◆ PROVIDED ENTRIES ◆
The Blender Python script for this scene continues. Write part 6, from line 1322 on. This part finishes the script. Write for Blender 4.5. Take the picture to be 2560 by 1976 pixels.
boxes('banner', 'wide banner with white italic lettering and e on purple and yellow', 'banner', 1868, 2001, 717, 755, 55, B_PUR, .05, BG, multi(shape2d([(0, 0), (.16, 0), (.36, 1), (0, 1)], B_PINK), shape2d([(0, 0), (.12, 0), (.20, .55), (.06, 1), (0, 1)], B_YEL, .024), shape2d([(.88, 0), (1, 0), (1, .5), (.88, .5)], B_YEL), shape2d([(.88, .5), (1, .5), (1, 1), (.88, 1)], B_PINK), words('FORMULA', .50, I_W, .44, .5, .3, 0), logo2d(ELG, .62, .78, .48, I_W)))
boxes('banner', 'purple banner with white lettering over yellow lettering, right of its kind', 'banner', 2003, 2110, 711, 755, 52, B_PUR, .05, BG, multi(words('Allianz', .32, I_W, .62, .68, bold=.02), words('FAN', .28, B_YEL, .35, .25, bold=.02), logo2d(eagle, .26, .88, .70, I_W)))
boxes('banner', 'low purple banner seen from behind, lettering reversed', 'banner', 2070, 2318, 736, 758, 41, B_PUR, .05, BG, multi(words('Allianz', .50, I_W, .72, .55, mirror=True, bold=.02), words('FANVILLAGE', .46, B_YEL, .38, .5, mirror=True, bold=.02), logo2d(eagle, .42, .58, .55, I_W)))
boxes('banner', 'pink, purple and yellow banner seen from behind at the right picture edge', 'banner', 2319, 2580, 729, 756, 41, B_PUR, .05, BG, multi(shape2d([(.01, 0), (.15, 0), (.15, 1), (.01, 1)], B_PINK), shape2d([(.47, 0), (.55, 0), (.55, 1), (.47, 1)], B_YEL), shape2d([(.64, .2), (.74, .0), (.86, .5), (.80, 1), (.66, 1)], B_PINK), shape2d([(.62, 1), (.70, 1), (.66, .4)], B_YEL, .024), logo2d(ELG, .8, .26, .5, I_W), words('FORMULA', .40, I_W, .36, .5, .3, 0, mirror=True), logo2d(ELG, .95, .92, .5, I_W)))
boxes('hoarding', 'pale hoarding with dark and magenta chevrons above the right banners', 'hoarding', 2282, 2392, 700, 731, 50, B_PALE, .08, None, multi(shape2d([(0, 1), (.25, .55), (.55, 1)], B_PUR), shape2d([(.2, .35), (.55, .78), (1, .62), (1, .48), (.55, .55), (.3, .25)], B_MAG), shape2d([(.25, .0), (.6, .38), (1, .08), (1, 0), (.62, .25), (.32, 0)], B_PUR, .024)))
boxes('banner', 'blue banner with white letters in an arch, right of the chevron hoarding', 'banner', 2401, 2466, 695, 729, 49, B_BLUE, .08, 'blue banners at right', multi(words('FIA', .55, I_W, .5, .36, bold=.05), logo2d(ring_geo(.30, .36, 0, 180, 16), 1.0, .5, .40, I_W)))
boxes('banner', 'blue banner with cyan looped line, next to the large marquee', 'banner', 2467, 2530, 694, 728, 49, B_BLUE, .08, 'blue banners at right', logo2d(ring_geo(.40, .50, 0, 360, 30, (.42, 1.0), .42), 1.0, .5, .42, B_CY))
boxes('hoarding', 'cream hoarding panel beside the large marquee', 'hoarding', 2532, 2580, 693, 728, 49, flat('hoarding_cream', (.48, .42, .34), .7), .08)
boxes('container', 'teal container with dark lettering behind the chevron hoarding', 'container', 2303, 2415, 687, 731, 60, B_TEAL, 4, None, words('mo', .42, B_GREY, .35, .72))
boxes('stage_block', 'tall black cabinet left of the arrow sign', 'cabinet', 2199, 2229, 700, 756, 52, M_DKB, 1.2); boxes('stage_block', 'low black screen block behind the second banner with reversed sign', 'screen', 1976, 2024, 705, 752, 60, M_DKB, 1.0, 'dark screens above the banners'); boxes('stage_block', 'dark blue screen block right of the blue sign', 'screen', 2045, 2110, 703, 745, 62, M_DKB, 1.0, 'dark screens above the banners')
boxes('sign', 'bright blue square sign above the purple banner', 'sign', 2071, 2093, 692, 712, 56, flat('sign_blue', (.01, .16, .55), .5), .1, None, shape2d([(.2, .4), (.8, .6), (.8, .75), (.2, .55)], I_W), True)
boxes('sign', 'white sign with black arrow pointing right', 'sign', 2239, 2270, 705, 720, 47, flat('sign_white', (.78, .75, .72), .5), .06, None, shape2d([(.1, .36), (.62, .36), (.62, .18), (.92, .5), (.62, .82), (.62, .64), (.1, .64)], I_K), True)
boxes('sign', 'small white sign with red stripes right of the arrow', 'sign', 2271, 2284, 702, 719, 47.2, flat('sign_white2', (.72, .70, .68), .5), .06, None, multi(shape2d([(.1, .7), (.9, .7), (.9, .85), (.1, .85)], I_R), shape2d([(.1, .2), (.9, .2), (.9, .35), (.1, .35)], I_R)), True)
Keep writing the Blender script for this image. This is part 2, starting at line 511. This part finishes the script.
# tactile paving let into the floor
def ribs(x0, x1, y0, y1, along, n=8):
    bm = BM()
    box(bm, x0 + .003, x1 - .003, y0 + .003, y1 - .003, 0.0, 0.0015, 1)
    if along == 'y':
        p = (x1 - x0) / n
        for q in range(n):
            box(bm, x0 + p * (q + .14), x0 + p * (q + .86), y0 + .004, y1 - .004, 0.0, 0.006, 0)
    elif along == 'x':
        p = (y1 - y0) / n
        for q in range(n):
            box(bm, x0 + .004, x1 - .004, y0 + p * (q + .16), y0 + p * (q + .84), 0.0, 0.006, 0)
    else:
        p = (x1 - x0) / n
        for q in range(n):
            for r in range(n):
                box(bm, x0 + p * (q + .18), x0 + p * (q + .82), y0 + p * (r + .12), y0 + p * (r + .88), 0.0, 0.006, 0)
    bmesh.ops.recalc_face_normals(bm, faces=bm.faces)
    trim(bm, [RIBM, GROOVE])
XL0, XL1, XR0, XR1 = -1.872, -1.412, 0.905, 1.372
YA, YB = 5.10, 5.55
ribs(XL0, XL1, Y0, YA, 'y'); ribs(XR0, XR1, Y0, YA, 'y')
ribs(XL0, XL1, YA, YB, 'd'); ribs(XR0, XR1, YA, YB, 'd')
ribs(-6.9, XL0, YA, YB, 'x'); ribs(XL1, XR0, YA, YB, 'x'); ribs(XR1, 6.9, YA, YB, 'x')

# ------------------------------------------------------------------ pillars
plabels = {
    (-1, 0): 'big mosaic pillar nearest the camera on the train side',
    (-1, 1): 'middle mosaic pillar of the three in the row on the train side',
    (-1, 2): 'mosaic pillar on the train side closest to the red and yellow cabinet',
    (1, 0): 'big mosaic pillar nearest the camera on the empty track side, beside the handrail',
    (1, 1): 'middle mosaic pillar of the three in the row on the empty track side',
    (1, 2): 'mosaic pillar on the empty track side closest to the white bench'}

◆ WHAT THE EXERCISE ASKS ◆
Extract the whole listing, character for character.

◆ FINISHED ANSWER ◆
The Blender Python script for this scene continues. Write part 6, from line 1322 on. This part finishes the script. Write for Blender 4.5. Take the picture to be 2560 by 1976 pixels.
boxes('banner', 'wide banner with white italic lettering and e on purple and yellow', 'banner', 1868, 2001, 717, 755, 55, B_PUR, .05, BG, multi(shape2d([(0, 0), (.16, 0), (.36, 1), (0, 1)], B_PINK), shape2d([(0, 0), (.12, 0), (.20, .55), (.06, 1), (0, 1)], B_YEL, .024), shape2d([(.88, 0), (1, 0), (1, .5), (.88, .5)], B_YEL), shape2d([(.88, .5), (1, .5), (1, 1), (.88, 1)], B_PINK), words('FORMULA', .50, I_W, .44, .5, .3, 0), logo2d(ELG, .62, .78, .48, I_W)))
boxes('banner', 'purple banner with white lettering over yellow lettering, right of its kind', 'banner', 2003, 2110, 711, 755, 52, B_PUR, .05, BG, multi(words('Allianz', .32, I_W, .62, .68, bold=.02), words('FAN', .28, B_YEL, .35, .25, bold=.02), logo2d(eagle, .26, .88, .70, I_W)))
boxes('banner', 'low purple banner seen from behind, lettering reversed', 'banner', 2070, 2318, 736, 758, 41, B_PUR, .05, BG, multi(words('Allianz', .50, I_W, .72, .55, mirror=True, bold=.02), words('FANVILLAGE', .46, B_YEL, .38, .5, mirror=True, bold=.02), logo2d(eagle, .42, .58, .55, I_W)))
boxes('banner', 'pink, purple and yellow banner seen from behind at the right picture edge', 'banner', 2319, 2580, 729, 756, 41, B_PUR, .05, BG, multi(shape2d([(.01, 0), (.15, 0), (.15, 1), (.01, 1)], B_PINK), shape2d([(.47, 0), (.55, 0), (.55, 1), (.47, 1)], B_YEL), shape2d([(.64, .2), (.74, .0), (.86, .5), (.80, 1), (.66, 1)], B_PINK), shape2d([(.62, 1), (.70, 1), (.66, .4)], B_YEL, .024), logo2d(ELG, .8, .26, .5, I_W), words('FORMULA', .40, I_W, .36, .5, .3, 0, mirror=True), logo2d(ELG, .95, .92, .5, I_W)))
boxes('hoarding', 'pale hoarding with dark and magenta chevrons above the right banners', 'hoarding', 2282, 2392, 700, 731, 50, B_PALE, .08, None, multi(shape2d([(0, 1), (.25, .55), (.55, 1)], B_PUR), shape2d([(.2, .35), (.55, .78), (1, .62), (1, .48), (.55, .55), (.3, .25)], B_MAG), shape2d([(.25, .0), (.6, .38), (1, .08), (1, 0), (.62, .25), (.32, 0)], B_PUR, .024)))
boxes('banner', 'blue banner with white letters in an arch, right of the chevron hoarding', 'banner', 2401, 2466, 695, 729, 49, B_BLUE, .08, 'blue banners at right', multi(words('FIA', .55, I_W, .5, .36, bold=.05), logo2d(ring_geo(.30, .36, 0, 180, 16), 1.0, .5, .40, I_W)))
boxes('banner', 'blue banner with cyan looped line, next to the large marquee', 'banner', 2467, 2530, 694, 728, 49, B_BLUE, .08, 'blue banners at right', logo2d(ring_geo(.40, .50, 0, 360, 30, (.42, 1.0), .42), 1.0, .5, .42, B_CY))
boxes('hoarding', 'cream hoarding panel beside the large marquee', 'hoarding', 2532, 2580, 693, 728, 49, flat('hoarding_cream', (.48, .42, .34), .7), .08)
boxes('container', 'teal container with dark lettering behind the chevron hoarding', 'container', 2303, 2415, 687, 731, 60, B_TEAL, 4, None, words('mo', .42, B_GREY, .35, .72))
boxes('stage_block', 'tall black cabinet left of the arrow sign', 'cabinet', 2199, 2229, 700, 756, 52, M_DKB, 1.2); boxes('stage_block', 'low black screen block behind the second banner with reversed sign', 'screen', 1976, 2024, 705, 752, 60, M_DKB, 1.0, 'dark screens above the banners'); boxes('stage_block', 'dark blue screen block right of the blue sign', 'screen', 2045, 2110, 703, 745, 62, M_DKB, 1.0, 'dark screens above the banners')
boxes('sign', 'bright blue square sign above the purple banner', 'sign', 2071, 2093, 692, 712, 56, flat('sign_blue', (.01, .16, .55), .5), .1, None, shape2d([(.2, .4), (.8, .6), (.8, .75), (.2, .55)], I_W), True)
boxes('sign', 'white sign with black arrow pointing right', 'sign', 2239, 2270, 705, 720, 47, flat('sign_white', (.78, .75, .72), .5), .06, None, shape2d([(.1, .36), (.62, .36), (.62, .18), (.92, .5), (.62, .82), (.62, .64), (.1, .64)], I_K), True)
boxes('sign', 'small white sign with red stripes right of the arrow', 'sign', 2271, 2284, 702, 719, 47.2, flat('sign_white2', (.72, .70, .68), .5), .06, None, multi(shape2d([(.1, .7), (.9, .7), (.9, .85), (.1, .85)], I_R), shape2d([(.1, .2), (.9, .2), (.9, .35), (.1, .35)], I_R)), True)
Keep writing the Blender script for this image. This is part 2, starting at line 511. This part finishes the script.
# tactile paving let into the floor
def ribs(x0, x1, y0, y1, along, n=8):
    bm = BM()
    box(bm, x0 + .003, x1 - .003, y0 + .003, y1 - .003, 0.0, 0.0015, 1)
    if along == 'y':
        p = (x1 - x0) / n
        for q in range(n):
            box(bm, x0 + p * (q + .14), x0 + p * (q + .86), y0 + .004, y1 - .004, 0.0, 0.006, 0)
    elif along == 'x':
        p = (y1 - y0) / n
        for q in range(n):
            box(bm, x0 + .004, x1 - .004, y0 + p * (q + .16), y0 + p * (q + .84), 0.0, 0.006, 0)
    else:
        p = (x1 - x0) / n
        for q in range(n):
            for r in range(n):
                box(bm, x0 + p * (q + .18), x0 + p * (q + .82), y0 + p * (r + .12), y0 + p * (r + .88), 0.0, 0.006, 0)
    bmesh.ops.recalc_face_normals(bm, faces=bm.faces)
    trim(bm, [RIBM, GROOVE])
XL0, XL1, XR0, XR1 = -1.872, -1.412, 0.905, 1.372
YA, YB = 5.10, 5.55
ribs(XL0, XL1, Y0, YA, 'y'); ribs(XR0, XR1, Y0, YA, 'y')
ribs(XL0, XL1, YA, YB, 'd'); ribs(XR0, XR1, YA, YB, 'd')
ribs(-6.9, XL0, YA, YB, 'x'); ribs(XL1, XR0, YA, YB, 'x'); ribs(XR1, 6.9, YA, YB, 'x')

# ------------------------------------------------------------------ pillars
plabels = {
    (-1, 0): 'big mosaic pillar nearest the camera on the train side',
    (-1, 1): 'middle mosaic pillar of the three in the row on the train side',
    (-1, 2): 'mosaic pillar on the train side closest to the red and yellow cabinet',
    (1, 0): 'big mosaic pillar nearest the camera on the empty track side, beside the handrail',
    (1, 1): 'middle mosaic pillar of the three in the row on the empty track side',
    (1, 2): 'mosaic pillar on the empty track side closest to the white bench'}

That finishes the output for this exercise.